The United States Treasury has issued a proposed regulation requiring “brokers” to report proceeds from sales of digital assets. Reporting of real estate transactions where payment is made in cryptocurrency is also required.
Under Internal Revenue Code (Code) 6045, Treasury requires “brokers” to file information returns with regard to customer transactions involving certain assets. As part of the Infrastructure Investment and Jobs Act passed by Congress in 2021, the definition of broker was expanded to include “any person who is responsible for regularly providing any service effectuating transfers of digital assets on behalf of another person.” This is the first time that the Code defined digital assets.
The goal of the new law and the proposed regulations is to treat crypto exchanges like stock brokerages and to make sure that taxpayers comply with their tax obligations, as now the transactions are to be reported directly to the IRS by crypto exchanges.
Many in the crypto industry believe that the proposed regulations are in fact good news as it indicates that the government accepts the fact that crypto is here to stay. Rather than fight crypto, the regulations are in essence an admission by the US Government that rather than seek to keep crypto illegal, the focus is now to accept crypto as a reality, and try to regulate it.
Who is a broker? The definition is broad and includes any person (US or foreign) who in the ordinary course of business takes part in the sales of digital assets to be made by others. This includes a crypto exchange, a barter exchange, any person who regularly acts as a middleman with respect to property or services, and any person who is responsible for regularly providing any service effectuating transfers of digital assets on behalf of another person.” Persons involved in real estate transactions where digital assets are used as consideration can also be treated as brokers.
What information must a broker report? Name, address, and taxpayer ID, as well as wallet addresses and blockchain transaction IDs. This of course has significant serious privacy implications, as financial histories can be reconstructed from blockchain records.
Under the proposed regulations, the definition of cryptocurreny is broad. Historically, crypto has been defined as “any digital representation of value that is recorded on a secured distributed ledger”. However, the current regulations go beyond that and include the sale of non-fungible tokens. On the other hand, stablecoins are generally excluded from the reporting rules as they are treated as cash themselves.

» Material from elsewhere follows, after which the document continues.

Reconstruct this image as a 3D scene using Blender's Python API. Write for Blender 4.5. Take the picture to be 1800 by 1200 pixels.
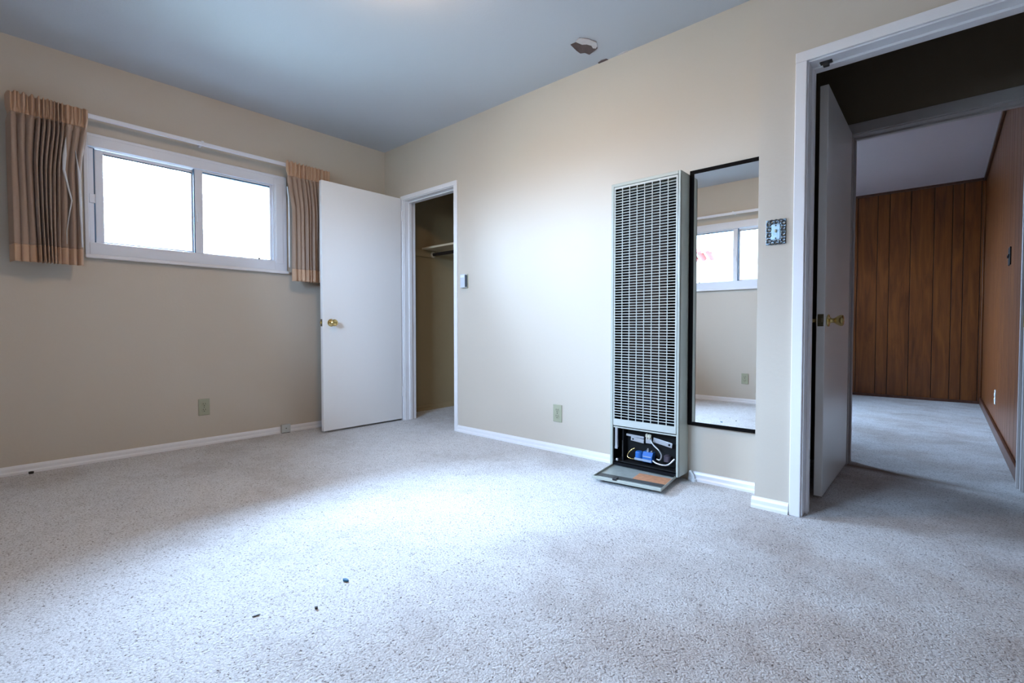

The proposed regulations define “sale” as any time a cypto asset is sold for cash, meaning US dollars or any convertible foreign currency that is issued by a government or a central bank, whether in physical or digital form.”
Real estate transactions
Under the Proposed Regulations, a broker includes a real estate broker. In case the buyer pays for real estate in digital assets, the real estate broker must report the transaction.
If approved, the regulations will go into effect in 2025.